On a souvent insisté – y compris, ici, dans la majorité actuelle – sur le fait qu’il faut bannir tout localisme et éviter que les établissements soient soumis au joug d’influences exclusivement locales, parce que les établissements d’enseignement supérieur et de recherche ont une vocation nationale, voire internationale. Je ne vous ferai pas l’offense de vous rappeler que le terme « université » partage une étymologie commune avec « universalisme ». Or, nous sommes bien loin de cet universalisme, car le risque de partition existe.

On a l’impression qu’on est en train de parler d’un sujet technique : on évoque les questions de gouvernance, de tuyauterie en quelque sorte, mais on oublie que l’essentiel est de concevoir pour l’université des Antilles un projet ambitieux. On nous rappelle seulement que le Président de la République, en déplacement aux Antilles, a proposé un financement à hauteur de 750 000 euros. Mais la question se pose : cette somme est-elle prévue uniquement cette année ou sera-t-elle maintenue dans la durée ? Aucune réponse !

Pendant ce temps-là, depuis Paris, on dit qu’il faut créer des IUT… Mais cette question n’a fait l’objet d’aucune concertation préalable, ni en Guadeloupe ni en Martinique ! Je suis surpris par ce mode de management d’un autre temps. Vous avez rappelé à plusieurs reprises, madame la ministre, que d’illustres prédécesseurs rue de Grenelle, au XIXe siècle, avaient une vision pour l’éducation nationale.

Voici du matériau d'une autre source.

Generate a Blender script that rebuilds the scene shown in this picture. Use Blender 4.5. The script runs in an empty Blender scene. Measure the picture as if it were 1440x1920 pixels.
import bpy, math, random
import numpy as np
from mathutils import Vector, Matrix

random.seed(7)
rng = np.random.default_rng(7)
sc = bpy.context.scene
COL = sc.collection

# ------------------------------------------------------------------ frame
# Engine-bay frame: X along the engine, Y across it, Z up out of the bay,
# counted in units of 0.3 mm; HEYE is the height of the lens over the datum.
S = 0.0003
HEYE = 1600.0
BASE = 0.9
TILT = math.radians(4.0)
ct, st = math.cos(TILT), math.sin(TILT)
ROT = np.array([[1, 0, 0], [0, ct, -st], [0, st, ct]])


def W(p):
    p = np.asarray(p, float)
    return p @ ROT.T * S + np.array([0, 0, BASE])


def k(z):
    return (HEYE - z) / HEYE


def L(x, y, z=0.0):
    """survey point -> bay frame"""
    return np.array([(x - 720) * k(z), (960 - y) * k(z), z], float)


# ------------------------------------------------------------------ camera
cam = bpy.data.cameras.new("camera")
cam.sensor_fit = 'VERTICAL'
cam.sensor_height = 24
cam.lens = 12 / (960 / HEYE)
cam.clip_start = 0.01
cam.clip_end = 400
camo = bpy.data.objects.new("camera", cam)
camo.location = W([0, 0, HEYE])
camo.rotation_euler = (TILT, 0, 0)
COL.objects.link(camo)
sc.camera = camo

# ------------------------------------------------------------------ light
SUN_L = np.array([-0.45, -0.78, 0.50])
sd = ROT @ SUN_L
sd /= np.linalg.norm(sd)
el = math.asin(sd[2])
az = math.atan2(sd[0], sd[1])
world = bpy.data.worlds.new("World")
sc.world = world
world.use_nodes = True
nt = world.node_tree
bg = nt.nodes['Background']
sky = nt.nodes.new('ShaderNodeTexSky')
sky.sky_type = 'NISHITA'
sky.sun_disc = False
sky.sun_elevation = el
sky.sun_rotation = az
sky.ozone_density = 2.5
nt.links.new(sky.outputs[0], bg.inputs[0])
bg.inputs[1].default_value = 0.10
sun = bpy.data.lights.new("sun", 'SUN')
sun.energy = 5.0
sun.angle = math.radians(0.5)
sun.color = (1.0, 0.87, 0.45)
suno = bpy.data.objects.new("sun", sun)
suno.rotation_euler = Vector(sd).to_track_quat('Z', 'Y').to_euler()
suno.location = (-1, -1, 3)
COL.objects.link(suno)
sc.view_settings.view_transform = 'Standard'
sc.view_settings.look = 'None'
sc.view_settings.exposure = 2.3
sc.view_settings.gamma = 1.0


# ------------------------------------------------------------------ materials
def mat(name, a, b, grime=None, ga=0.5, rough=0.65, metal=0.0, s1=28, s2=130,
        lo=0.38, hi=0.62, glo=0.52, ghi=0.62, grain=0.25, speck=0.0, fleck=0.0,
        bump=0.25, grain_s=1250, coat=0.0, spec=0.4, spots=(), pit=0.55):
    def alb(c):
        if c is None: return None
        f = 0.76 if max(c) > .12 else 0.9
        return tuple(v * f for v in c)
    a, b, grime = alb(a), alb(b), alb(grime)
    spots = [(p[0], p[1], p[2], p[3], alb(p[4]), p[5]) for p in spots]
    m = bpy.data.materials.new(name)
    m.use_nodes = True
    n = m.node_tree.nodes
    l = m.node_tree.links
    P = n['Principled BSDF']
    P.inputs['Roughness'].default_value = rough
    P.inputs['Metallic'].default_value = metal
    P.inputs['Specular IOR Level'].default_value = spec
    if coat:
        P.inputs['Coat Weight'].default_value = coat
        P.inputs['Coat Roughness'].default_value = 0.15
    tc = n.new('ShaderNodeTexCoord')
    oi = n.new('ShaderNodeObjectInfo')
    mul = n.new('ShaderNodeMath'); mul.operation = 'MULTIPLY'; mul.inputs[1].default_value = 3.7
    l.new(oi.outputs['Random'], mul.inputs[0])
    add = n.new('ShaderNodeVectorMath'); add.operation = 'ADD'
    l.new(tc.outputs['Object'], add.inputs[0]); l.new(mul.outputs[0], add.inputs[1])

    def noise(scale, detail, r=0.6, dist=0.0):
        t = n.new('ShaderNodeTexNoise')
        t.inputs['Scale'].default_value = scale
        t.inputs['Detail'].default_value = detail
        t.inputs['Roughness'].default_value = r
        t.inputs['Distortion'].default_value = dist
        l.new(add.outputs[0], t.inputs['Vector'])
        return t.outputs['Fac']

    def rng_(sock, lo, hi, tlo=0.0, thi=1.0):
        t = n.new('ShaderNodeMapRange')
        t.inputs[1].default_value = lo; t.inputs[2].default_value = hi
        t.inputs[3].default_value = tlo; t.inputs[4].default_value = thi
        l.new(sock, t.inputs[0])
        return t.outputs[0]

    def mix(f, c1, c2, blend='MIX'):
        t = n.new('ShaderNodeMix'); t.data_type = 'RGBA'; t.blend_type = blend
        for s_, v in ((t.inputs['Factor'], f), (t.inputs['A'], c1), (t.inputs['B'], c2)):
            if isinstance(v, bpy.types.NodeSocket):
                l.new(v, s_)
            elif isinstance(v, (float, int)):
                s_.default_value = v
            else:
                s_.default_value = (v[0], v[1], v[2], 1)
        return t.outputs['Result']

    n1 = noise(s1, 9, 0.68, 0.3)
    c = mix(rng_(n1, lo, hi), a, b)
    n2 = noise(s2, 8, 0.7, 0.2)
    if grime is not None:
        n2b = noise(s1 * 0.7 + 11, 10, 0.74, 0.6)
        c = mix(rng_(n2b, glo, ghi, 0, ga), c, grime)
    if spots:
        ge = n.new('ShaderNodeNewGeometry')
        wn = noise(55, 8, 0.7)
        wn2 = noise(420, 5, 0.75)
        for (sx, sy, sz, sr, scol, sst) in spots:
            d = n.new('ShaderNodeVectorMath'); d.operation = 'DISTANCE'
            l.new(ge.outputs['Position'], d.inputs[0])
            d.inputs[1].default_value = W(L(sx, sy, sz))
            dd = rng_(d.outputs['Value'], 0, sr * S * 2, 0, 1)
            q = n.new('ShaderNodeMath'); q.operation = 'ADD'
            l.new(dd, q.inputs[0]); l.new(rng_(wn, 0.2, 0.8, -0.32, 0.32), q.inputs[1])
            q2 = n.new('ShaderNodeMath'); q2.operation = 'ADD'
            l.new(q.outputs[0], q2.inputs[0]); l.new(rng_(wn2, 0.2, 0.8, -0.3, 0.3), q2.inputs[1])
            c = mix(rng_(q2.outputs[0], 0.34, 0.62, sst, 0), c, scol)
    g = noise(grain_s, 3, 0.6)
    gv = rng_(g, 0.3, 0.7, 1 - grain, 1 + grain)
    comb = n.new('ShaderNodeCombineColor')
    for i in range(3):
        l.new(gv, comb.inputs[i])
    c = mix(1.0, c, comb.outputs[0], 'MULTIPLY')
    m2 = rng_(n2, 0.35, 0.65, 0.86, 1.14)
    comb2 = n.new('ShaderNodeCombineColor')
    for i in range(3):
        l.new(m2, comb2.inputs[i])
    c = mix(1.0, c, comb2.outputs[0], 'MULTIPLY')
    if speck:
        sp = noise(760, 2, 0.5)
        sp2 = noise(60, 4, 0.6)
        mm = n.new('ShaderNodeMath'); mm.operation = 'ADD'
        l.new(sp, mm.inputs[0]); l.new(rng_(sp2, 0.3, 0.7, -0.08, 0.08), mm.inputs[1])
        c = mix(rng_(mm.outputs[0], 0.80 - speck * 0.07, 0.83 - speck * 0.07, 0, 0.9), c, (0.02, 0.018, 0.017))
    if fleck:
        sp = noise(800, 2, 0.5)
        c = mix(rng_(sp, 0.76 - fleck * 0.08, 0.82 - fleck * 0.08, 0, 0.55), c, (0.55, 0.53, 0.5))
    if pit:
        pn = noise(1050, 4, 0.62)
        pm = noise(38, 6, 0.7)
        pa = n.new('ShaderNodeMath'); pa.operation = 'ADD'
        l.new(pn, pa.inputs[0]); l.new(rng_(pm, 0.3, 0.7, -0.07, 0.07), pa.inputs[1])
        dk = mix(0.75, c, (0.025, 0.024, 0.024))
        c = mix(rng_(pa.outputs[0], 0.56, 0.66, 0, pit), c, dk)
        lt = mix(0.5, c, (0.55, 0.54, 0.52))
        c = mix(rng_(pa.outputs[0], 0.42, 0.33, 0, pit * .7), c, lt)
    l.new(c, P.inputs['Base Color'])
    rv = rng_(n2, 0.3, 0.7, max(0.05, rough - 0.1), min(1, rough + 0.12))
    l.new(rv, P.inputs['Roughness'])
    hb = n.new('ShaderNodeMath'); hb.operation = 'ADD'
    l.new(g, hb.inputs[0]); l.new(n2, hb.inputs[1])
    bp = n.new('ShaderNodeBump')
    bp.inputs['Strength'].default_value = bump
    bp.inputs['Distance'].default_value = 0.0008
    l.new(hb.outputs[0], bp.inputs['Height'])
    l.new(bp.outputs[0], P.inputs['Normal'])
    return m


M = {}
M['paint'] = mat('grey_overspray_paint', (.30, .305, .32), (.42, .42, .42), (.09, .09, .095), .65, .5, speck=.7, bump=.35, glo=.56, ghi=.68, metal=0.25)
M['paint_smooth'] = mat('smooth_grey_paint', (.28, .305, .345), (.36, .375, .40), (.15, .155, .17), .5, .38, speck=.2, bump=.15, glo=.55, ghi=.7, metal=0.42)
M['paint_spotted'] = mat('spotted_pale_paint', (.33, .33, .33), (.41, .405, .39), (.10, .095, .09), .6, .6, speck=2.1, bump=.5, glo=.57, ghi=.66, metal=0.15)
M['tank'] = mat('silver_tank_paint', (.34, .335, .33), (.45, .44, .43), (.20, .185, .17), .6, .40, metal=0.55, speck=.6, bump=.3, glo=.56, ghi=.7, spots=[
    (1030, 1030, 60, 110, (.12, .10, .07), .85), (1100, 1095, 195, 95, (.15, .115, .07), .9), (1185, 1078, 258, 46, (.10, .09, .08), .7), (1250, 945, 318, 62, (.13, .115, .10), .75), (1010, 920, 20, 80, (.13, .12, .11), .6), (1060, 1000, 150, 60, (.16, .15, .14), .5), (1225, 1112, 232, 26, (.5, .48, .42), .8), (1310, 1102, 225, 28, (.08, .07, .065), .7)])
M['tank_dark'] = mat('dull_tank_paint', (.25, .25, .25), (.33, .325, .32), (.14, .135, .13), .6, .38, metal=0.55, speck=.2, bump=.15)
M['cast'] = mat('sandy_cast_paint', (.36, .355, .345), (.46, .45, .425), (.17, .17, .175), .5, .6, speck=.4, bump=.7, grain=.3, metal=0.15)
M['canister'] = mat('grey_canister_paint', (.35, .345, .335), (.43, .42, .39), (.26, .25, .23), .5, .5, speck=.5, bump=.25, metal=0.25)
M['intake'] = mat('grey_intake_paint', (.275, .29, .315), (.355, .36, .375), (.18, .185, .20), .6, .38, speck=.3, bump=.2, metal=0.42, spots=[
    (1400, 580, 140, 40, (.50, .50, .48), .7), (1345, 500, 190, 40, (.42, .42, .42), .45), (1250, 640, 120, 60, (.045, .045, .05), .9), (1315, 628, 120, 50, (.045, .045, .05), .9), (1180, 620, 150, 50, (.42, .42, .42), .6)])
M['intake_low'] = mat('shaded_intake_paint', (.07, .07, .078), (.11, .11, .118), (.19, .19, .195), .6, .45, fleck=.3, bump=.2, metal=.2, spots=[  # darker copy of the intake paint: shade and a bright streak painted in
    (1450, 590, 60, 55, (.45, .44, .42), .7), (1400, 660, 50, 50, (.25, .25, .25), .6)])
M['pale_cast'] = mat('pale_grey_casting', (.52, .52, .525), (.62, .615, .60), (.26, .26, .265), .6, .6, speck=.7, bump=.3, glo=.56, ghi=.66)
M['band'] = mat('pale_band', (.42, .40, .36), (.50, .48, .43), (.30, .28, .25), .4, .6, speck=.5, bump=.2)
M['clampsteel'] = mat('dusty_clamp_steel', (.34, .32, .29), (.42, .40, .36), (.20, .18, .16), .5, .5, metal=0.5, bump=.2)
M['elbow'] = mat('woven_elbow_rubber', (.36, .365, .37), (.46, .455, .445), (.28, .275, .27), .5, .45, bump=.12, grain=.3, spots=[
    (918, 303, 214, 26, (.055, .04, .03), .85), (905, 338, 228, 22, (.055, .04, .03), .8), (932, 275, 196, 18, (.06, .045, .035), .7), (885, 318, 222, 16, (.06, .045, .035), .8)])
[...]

Eh bien, ce texte traduit sans doute une vision colonialiste du XIXe siècle, loin de la vision éclairée qui devrait prévaloir au XXIe siècle. C’est là un autre point de rupture.

Si, comme je l’ai dit tout à l’heure, c’est avec tristesse que je suis monté à la tribune, c’est que j’ai l’impression qu’on oublie de penser à la jeunesse. Le texte que vous nous avez présenté n’est pas adapté pour le XXIe siècle et c’est regrettable. C’est la raison pour laquelle je défendrai tout à l’heure un amendement visant à revenir à la gouvernance telle qu’elle avait été proposée par le Sénat et qui me semble être la seule capable d’assurer la pérennité de l’université des Antilles.